Futurama Season 11 Just Inverted The Plot Of A Classic Episode

This new "Futurama" season has been anything but shy about satirizing hot topics in 2020s culture. The latest one? "Cancelation," or powerful people being ostracized/held accountable for misuses of authority. The episode's title is blunt: "Zapp Gets Canceled."

Zapp Brannigan (Billy West) is a starship captain in the Democratic Order of Planets (DOOP). Befitting the "Star Trek" parody, the pitch for his character is, "What if William Shatner was captain of the USS Enterprise?" On top of being a glory hog, Zapp is lecherous, misogynistic, bloodthirsty, incompetent, pretentious, and abusive to his subordinates (West has noticed similarities between Zapp and a certain other blond narcissist).

If any character on "Futurama" was going to be canceled, then no one is more deserving of it than Zapp. In this episode, his mistreated second-in-command Kif Kroker (Maurice LaMarche) grows a backbone and gets Zapp court-martialed. Thus, he loses his captaincy while attending sensitivity training. In the meantime, Turanga Leela (Katey Sagal) takes over as captain of Zapp's ship the Nimbus, bringing Fry and Bender with her.

The Nimbus crew is relieved to not have Zapp leading them anymore. However, this isn't the first time he's lost his position. In fact, this already happened way back on his fourth appearance on the show, season 2's "Brannigan, Begin Again." In that episode, Zapp accidentally destroys the DOOP's new headquarters, located in the Neutral Zone (Zapp, for one, hates the "filthy Neutrals"). How, you ask? He uses the Nimbus' laser to cut the ribbon instead of the scissors that the Planet Express crew was delivering. He's initially found not guilty due to his years of service, but after testimony from Leela about his endless flaws, the verdict is reversed and both Zapp (and Kif) are dismissed.

Brannigan, Begin Again

After Zapp and Kif experience some "Midnight Cowboy"-style homelessness, they're hired at Planet Express by Professor Farnsworth. Not for their prestigious records, but because he needs a new distraction from the company's "horrendous safety record." Zapp eventually inspires Fry and Bender to mutiny against Leela, promising to be a less strict captain. So, they hijack the Planet Express ship to attack the Neutral Planet. When the pair learn it's a suicide attack (with Zapp fleeing in an escape pod), they free Leela and narrowly stop the ship from crashing. Afterward, Leela helps get Zapp reinstated to keep him as far away from her as possible.

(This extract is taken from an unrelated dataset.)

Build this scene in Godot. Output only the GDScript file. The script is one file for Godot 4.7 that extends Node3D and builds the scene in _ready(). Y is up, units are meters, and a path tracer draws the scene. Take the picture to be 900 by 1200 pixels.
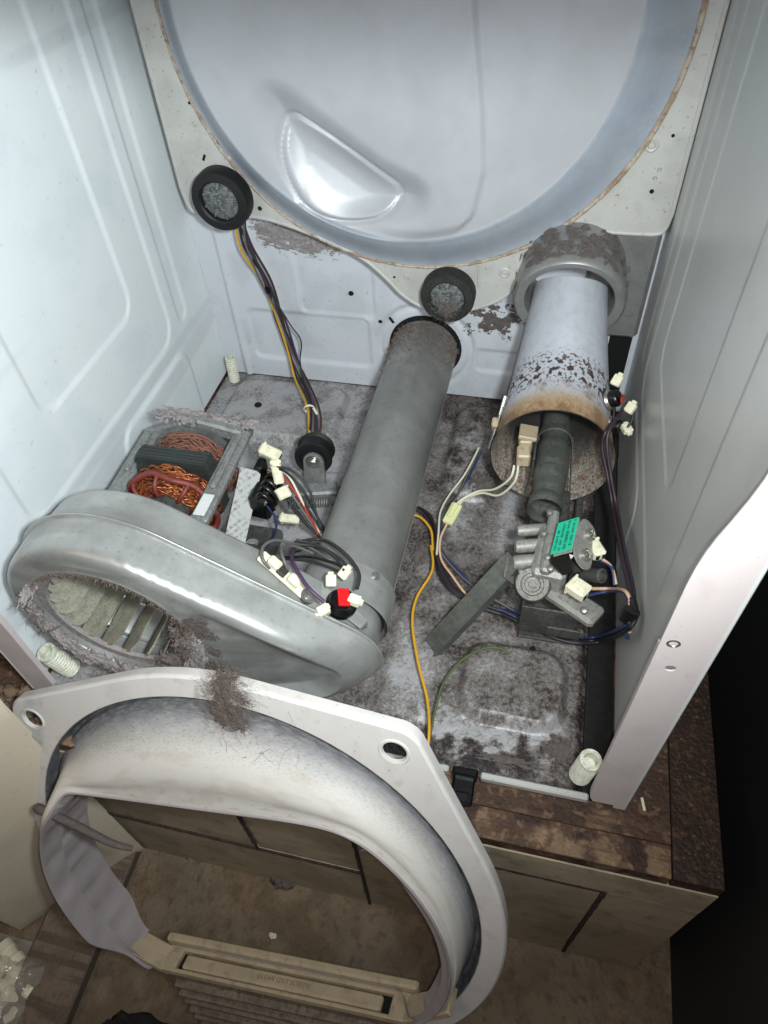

So, while Zapp losing his job/facing consequences isn't new territory for "Futurama," the exact consequences are the opposite of each other. In "Brannigan Begin Again," Zapp takes Leela's job and shows why he's such a poor leader, no matter the extent of his power. In "Zapp Gets Canceled," Leela takes Zapp's job and proves to be better at it — unfortunately, she just has too much empathy to captain a "peacekeeping" ship like the Nimbus.

If you view other people as expendable, like Zapp does, it's easier to climb over them. As for him getting re-hired after being fired from his job not once but twice? It's a harsh reality that "cancellation" often comes with few material consequences, and that once you reach a certain level of power, you can only fail upward, not be dragged back down even by those with greater merit.

"Futurama" is streaming on Hulu — new episodes release on Mondays.